---------- DATASET CONTENT

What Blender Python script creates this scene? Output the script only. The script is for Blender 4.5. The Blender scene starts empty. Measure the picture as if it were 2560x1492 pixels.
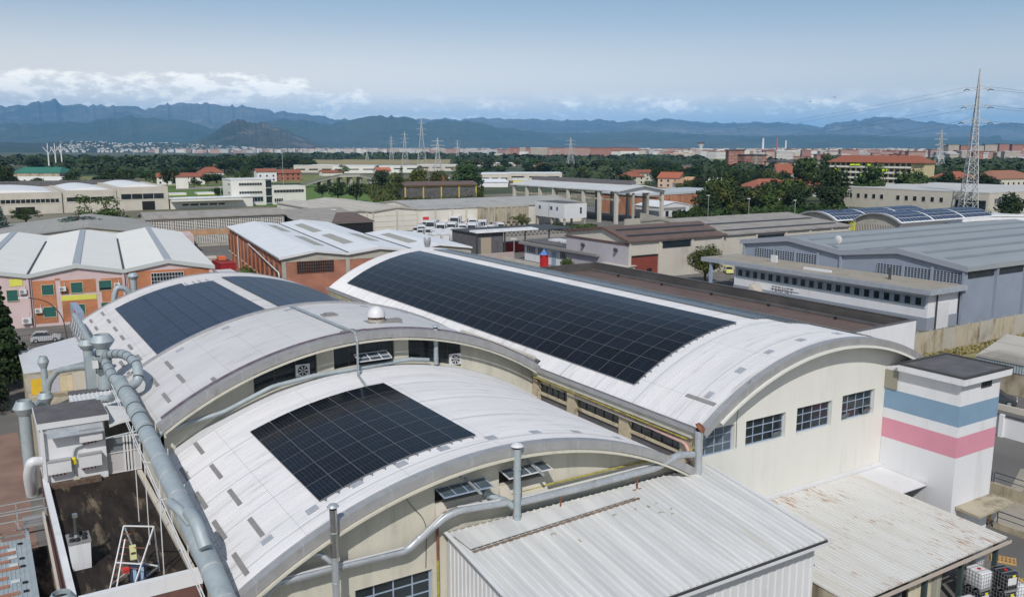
import bpy, math, random
import numpy as np
from mathutils import Vector, Matrix
PI=math.pi
random.seed(7)
S=bpy.context.scene; COL=S.collection
# ---------------------------------------------------------------- camera
F,CX,CY,YH,H=2150.,1280.,746.,372.,27.0
PITCH=math.atan((CY-YH)/F); YAW=math.radians(32)
cd=bpy.data.cameras.new('camera'); cam=bpy.data.objects.new('camera',cd); COL.objects.link(cam)
cd.sensor_width=36; cd.lens=F/2560*36; cd.clip_start=.5; cd.clip_end=120000
cam.location=(0,0,H); cam.rotation_euler=(PI/2-PITCH,0,-YAW)
S.camera=cam
# ---------------------------------------------------------------- exposure, world, sun
S.view_settings.view_transform='Standard'; S.view_settings.look='None'
S.view_settings.exposure=0.12; S.view_settings.gamma=1.0
S.render.resolution_x=1024; S.render.resolution_y=596
SUNV=Vector((-.52,-.72,.86)).normalized()
W=bpy.data.worlds.new('World'); S.world=W; W.use_nodes=True
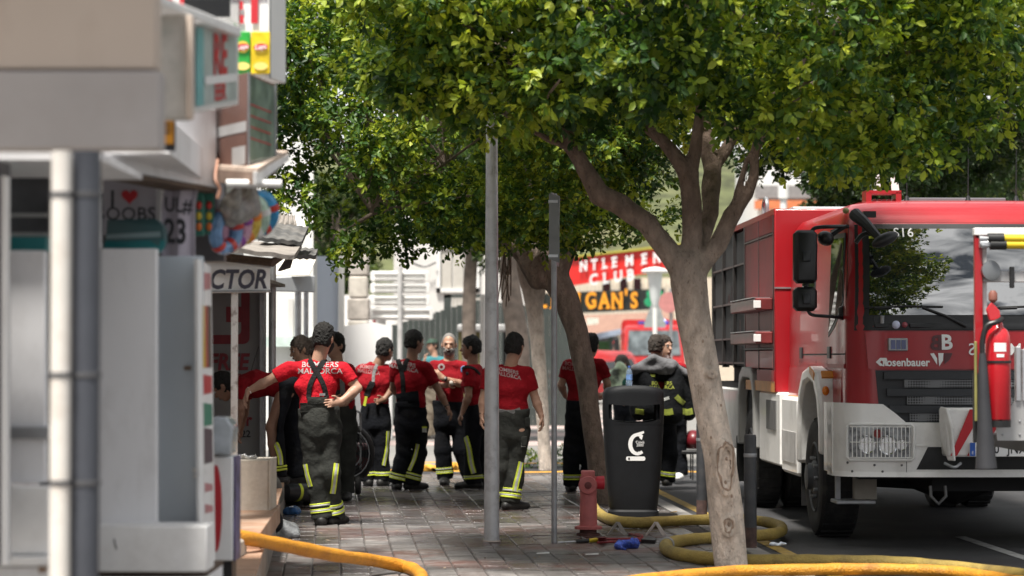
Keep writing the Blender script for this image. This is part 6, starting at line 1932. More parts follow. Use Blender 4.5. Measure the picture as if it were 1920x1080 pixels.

--------------------

Restate the data above word for word. Do not include the images.

What Blender Python script creates this scene? Output the script only. The script is for Blender 4.5. The Blender scene starts empty. Measure the picture as if it were 2560x1492 pixels.
import bpy, math, random
import numpy as np
from mathutils import Vector, Matrix
PI=math.pi
random.seed(7)
S=bpy.context.scene; COL=S.collection
# ---------------------------------------------------------------- camera
F,CX,CY,YH,H=2150.,1280.,746.,372.,27.0
PITCH=math.atan((CY-YH)/F); YAW=math.radians(32)
cd=bpy.data.cameras.new('camera'); cam=bpy.data.objects.new('camera',cd); COL.objects.link(cam)
cd.sensor_width=36; cd.lens=F/2560*36; cd.clip_start=.5; cd.clip_end=120000
cam.location=(0,0,H); cam.rotation_euler=(PI/2-PITCH,0,-YAW)
S.camera=cam
# ---------------------------------------------------------------- exposure, world, sun
S.view_settings.view_transform='Standard'; S.view_settings.look='None'
S.view_settings.exposure=0.12; S.view_settings.gamma=1.0
S.render.resolution_x=1024; S.render.resolution_y=596
SUNV=Vector((-.52,-.72,.86)).normalized()
W=bpy.data.worlds.new('World'); S.world=W; W.use_nodes=True
Keep writing the Blender script for this image. This is part 6, starting at line 1932. More parts follow. Use Blender 4.5. Measure the picture as if it were 1920x1080 pixels.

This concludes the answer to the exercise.